ムスリムのUFCファイターが勝利後に十字を切っていた! GDCではゲーム内“ムスリム表現”も議題に

1604_UFC.jpg「EA SPORTS UFC 2」公式サイトより。

 熾烈な総合格闘技の試合で、見事勝利を飾ったファイターが歓喜の雄叫びとともに、人差し指で天を指す――。良く見られる光景であるが、あるビデオゲームの世界ではこのポーズをムスリム(イスラム教徒)の選手がしていたことで、ちょっとした騒ぎになっている。

■ムスリムの選手が十字を切っていた

 2012年に巻き起こったビデオゲーム業界を舞台にしたスキャンダル“ゲーマーゲート問題”で、それまでの業界がいかに“白人男性”によって占められているかが浮き彫りになり、ビデオゲーム業界の自浄のために、多様な文化を取り込む“ダイバーシティ”が叫ばれるようになった。そして今日にいたるまで業界をあげての努力が続けられているが、それでもちょっと気を抜けば思わぬところに落とし穴が待ち構えているようだ。

「ボクはムスリムであって、キリスト教の洗礼も受けていない。お願いだから、EAスポーツはゲームの中のボクが試合に勝った後に人差し指を上に向けさせないでくれ。ボクにはムスリムのファンがたくさんいるし、EAも彼らを配慮しなくてはならないよ」と、3月19日にTwitterに書き込んだのは、UFCでも活躍している総合格闘家のハビブ・ヌルマゴメドフ選手だ。彼はロシア国籍の選手だが、帰依している宗教はイスラム教。

 EAスポーツが3月15日に発売した、総合格闘技ゲーム『EA Sports UFC 2』に登場するハビブ・ヌルマゴメドフ選手は、試合に勝利した後に、人差し指を天に向けてから胸の前で十字を切る仕草を行なっているのだ。これはクリスチャンが行なう神への感謝のポーズ「クリスチャン・セレブレティ」であり、ムスリムの彼にとっては有り得ないことである。

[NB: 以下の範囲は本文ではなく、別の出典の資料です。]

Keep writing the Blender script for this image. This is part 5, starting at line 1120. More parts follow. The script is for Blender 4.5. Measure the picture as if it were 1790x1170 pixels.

勝利後の「クリスチャン・セレブレティ」 「YouTube」より

 これを知ったEAスポーツは、すぐさまヌルマゴメドフ選手に謝罪。アップデートで修正することを約束している。同選手がロシア人であるという先入観からくる、単純なミスであったようだ。ヌルマゴメドフ選手のほうもEAスポーツの謝罪を快く受け止め、「今後は登場する選手の宗教にもじゅうぶん配慮してください」とコメントしている。これもまた実在の選手が登場するゲームならではの出来事といえそうだ。